Mistake #4 - Married Couples as Sole Trustees of Their Revocable Trusts

Married couples as sole Trustees of their respective Revocable Living Trusts poses a serious problem if one spouse becomes mentally incapacitated because the other spouse won't have any access to accounts titled in the name of the incapacitated spouse's Revocable Living Trust. Depending on the terms of the disabled spouse's trust agreement, the well spouse will either need to obtain disability certificates from family members and/or one or more physicians, or go to court and have their spouse declared mentally incompetent by a judge. Worse yet, if one spouse is unavailable simply because he or she is across the country visiting family, then the other spouse won't be able to do anything with the accounts titled in the name of the traveling spouse's trust until he or she returns from the trip.

While there will be certain situations when each spouse will want to serve as the sole Trustee, such as in a second or later marriage, generally I've found that these cases are in the minority.
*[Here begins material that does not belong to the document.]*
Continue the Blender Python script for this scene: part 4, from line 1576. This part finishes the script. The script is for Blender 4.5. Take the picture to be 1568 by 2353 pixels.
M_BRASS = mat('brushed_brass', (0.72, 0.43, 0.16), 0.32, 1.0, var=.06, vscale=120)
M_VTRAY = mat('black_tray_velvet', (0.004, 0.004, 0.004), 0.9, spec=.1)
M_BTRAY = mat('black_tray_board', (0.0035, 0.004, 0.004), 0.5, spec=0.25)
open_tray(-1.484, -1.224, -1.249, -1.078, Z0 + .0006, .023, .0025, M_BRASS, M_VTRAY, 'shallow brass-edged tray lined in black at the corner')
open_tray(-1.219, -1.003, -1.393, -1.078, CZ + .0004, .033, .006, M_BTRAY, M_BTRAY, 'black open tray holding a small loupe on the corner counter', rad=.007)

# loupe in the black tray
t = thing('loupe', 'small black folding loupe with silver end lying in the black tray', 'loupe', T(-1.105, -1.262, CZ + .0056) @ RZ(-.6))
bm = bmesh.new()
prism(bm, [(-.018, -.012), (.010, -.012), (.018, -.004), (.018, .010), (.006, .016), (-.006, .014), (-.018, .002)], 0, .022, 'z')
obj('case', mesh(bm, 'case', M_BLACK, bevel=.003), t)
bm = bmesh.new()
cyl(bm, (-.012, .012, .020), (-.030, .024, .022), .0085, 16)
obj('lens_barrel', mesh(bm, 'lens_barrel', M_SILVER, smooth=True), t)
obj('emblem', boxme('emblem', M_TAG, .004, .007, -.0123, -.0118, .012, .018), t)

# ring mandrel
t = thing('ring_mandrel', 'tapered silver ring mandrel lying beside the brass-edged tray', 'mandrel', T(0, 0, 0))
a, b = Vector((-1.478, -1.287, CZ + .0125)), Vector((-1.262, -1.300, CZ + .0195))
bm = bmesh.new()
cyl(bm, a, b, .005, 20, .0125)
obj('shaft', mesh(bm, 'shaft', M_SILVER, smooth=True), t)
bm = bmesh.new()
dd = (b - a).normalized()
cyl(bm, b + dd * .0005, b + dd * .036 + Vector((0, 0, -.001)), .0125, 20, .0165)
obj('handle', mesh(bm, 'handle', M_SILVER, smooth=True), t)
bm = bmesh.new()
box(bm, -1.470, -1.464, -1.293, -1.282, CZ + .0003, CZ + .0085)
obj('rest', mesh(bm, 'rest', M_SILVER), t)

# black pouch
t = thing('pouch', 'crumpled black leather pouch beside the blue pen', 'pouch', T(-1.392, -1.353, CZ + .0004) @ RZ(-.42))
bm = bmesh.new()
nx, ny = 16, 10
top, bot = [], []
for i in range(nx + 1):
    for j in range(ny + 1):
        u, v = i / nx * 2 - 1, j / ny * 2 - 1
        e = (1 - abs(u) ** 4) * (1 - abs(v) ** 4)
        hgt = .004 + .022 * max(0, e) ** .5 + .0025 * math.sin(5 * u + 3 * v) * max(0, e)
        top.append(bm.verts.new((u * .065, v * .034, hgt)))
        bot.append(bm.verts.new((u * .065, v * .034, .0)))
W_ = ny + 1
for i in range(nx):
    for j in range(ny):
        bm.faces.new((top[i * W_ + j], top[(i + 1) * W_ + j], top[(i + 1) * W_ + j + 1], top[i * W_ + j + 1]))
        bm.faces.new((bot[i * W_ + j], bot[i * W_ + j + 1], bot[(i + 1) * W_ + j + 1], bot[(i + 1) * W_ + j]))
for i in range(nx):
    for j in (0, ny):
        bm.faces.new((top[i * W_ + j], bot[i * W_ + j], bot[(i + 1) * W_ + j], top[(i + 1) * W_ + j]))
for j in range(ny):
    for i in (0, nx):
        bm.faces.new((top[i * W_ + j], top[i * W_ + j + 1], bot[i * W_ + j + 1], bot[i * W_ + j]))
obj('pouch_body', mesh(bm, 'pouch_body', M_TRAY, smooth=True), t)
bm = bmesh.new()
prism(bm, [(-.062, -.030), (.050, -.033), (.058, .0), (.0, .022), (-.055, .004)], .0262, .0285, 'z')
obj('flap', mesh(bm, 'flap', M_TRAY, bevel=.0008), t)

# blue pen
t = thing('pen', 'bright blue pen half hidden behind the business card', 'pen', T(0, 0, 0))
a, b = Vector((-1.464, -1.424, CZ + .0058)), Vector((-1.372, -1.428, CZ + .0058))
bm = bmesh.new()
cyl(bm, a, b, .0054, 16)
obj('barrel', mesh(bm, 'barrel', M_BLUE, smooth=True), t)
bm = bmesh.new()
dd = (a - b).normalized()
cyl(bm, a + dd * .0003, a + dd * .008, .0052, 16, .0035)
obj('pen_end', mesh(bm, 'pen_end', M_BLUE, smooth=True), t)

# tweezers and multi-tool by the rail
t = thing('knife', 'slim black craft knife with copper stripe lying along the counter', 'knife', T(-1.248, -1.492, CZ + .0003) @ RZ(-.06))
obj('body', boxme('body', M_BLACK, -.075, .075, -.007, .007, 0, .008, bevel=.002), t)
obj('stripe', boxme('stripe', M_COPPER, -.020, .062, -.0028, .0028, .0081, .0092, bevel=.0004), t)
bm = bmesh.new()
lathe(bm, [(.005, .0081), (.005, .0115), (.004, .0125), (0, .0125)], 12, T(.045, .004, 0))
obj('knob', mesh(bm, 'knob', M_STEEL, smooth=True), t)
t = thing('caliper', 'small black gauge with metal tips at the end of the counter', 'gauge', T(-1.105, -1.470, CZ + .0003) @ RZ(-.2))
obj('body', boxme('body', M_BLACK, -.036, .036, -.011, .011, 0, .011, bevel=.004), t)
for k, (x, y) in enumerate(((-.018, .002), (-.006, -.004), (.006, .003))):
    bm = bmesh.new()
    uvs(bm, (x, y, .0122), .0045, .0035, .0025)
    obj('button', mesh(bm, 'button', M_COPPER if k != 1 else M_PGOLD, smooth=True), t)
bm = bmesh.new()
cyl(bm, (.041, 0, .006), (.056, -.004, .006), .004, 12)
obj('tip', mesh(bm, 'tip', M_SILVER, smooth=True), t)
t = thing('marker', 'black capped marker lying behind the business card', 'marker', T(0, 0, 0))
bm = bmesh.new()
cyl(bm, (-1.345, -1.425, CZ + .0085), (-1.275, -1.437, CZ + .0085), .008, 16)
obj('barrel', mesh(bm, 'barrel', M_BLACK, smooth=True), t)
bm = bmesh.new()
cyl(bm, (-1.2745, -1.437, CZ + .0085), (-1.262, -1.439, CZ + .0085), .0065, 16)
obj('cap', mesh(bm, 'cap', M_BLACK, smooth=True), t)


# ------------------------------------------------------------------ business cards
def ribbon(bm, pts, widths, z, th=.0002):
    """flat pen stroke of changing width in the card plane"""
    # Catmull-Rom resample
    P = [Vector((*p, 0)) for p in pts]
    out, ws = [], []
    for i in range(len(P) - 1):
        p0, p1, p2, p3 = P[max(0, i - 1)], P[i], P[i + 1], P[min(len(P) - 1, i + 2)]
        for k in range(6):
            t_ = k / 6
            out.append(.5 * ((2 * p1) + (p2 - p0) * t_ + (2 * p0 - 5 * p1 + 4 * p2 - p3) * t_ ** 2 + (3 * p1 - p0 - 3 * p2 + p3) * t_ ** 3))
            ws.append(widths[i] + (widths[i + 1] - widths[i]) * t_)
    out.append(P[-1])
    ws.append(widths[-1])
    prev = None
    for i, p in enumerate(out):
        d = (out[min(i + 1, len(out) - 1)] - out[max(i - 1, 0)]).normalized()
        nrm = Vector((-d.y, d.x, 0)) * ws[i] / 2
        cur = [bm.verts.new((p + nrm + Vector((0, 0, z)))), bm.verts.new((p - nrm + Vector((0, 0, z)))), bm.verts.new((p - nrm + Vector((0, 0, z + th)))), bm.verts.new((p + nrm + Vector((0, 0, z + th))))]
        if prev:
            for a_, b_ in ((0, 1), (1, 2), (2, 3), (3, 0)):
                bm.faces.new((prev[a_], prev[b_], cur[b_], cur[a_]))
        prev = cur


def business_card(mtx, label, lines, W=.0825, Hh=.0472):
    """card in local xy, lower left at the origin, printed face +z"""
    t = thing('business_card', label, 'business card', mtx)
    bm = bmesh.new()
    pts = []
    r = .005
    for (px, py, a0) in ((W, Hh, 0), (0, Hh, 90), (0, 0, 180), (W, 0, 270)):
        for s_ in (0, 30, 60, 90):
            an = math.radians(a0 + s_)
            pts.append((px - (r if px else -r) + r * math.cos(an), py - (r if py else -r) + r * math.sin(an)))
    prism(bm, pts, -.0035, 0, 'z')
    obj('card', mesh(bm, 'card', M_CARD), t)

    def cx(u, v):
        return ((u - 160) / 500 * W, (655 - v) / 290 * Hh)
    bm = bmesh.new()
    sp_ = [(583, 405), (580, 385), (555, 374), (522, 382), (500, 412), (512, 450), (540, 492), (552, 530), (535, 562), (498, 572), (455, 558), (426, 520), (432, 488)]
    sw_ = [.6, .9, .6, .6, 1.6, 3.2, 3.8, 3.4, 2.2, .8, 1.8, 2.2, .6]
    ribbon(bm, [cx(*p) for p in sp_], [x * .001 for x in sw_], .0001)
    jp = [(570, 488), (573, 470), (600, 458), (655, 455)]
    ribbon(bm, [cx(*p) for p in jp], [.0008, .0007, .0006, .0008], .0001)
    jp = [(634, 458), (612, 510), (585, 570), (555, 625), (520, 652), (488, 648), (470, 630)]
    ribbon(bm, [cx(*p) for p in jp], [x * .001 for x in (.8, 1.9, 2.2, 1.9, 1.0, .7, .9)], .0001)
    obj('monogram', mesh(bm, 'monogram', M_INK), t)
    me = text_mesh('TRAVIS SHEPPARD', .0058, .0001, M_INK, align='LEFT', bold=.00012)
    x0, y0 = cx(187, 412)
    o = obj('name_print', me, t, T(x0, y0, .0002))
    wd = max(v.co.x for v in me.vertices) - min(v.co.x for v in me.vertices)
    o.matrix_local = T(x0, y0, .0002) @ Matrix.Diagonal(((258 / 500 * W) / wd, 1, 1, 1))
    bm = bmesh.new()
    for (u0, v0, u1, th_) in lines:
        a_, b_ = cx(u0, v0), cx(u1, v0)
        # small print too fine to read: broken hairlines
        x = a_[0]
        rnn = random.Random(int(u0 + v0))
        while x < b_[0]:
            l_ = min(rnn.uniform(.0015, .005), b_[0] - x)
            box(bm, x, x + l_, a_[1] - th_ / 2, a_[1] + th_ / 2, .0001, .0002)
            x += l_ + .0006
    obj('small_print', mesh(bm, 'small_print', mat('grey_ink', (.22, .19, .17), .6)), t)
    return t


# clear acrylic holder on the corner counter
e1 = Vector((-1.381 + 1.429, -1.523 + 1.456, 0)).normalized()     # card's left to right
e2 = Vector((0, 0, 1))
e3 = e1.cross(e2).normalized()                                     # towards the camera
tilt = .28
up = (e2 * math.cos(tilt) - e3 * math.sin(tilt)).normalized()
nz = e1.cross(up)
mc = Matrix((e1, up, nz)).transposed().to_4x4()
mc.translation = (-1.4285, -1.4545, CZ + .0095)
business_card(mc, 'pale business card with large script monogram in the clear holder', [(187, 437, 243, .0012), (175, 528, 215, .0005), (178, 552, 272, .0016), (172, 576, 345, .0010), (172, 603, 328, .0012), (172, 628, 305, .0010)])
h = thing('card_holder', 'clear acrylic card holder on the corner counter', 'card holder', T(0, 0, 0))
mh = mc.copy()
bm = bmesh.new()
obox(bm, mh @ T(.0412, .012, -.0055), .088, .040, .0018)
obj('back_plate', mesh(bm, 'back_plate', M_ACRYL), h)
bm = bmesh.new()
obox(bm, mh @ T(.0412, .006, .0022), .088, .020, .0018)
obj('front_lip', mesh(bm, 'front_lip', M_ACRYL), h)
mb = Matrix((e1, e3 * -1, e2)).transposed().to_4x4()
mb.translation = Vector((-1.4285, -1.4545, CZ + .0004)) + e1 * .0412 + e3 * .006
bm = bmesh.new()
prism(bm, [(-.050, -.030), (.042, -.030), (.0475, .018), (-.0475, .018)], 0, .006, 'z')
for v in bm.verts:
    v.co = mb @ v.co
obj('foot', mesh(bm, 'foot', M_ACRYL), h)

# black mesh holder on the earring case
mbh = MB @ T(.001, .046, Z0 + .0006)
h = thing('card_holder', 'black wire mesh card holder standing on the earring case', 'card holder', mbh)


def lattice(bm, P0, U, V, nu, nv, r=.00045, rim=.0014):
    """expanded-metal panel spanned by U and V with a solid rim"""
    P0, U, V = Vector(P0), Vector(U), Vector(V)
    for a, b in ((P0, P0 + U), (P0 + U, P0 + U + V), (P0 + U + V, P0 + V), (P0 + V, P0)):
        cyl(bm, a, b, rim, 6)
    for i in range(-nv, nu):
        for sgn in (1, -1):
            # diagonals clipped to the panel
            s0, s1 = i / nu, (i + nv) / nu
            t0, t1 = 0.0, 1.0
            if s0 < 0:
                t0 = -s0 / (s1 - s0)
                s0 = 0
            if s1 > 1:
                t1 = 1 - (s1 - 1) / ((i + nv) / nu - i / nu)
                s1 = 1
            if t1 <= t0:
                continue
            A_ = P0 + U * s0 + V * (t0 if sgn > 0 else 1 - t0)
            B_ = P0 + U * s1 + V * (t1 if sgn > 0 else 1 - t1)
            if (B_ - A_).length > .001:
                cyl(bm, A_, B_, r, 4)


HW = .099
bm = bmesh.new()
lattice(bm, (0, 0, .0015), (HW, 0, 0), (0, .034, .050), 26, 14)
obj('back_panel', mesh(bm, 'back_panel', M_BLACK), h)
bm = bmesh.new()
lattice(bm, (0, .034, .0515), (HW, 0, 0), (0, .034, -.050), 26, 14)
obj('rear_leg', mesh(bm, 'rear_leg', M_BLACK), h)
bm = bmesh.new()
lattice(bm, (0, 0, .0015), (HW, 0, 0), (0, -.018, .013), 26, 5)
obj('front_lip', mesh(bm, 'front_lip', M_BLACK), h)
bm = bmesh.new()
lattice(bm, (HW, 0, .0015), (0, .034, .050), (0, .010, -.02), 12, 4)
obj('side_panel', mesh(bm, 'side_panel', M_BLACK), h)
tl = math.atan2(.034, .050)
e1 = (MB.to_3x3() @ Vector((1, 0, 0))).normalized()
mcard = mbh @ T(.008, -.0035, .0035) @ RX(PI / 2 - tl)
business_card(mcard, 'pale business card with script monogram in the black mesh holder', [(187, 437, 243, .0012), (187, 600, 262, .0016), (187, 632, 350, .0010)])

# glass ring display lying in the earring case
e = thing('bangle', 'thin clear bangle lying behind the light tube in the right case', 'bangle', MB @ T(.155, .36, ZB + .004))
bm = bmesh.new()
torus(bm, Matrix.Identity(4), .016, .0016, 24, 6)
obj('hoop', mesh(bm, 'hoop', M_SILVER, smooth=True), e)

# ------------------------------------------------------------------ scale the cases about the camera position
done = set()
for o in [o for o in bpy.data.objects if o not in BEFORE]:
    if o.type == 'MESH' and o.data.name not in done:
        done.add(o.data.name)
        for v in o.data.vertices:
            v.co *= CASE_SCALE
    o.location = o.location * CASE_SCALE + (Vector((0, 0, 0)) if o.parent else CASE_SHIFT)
And if you're worried about the hassle of Co-Trustees having to act together, don't worry - Revocable Living Trusts can be drafted with a great deal of flexibility, including making spouses Co-Trustees but giving each the ability to act without the consent of the other spouse. If you and your spouse are serving as sole Trustees of your respective Revocable Living Trusts and there is really not any good reason why, then ask your estate planning attorney to amend your trusts to make each of you a Co-Trustee of the other spouse's trust and include language allowing each of you to act alone in your capacity as a Trustee. In the long run, this will give you the flexibility that you need to go about your business.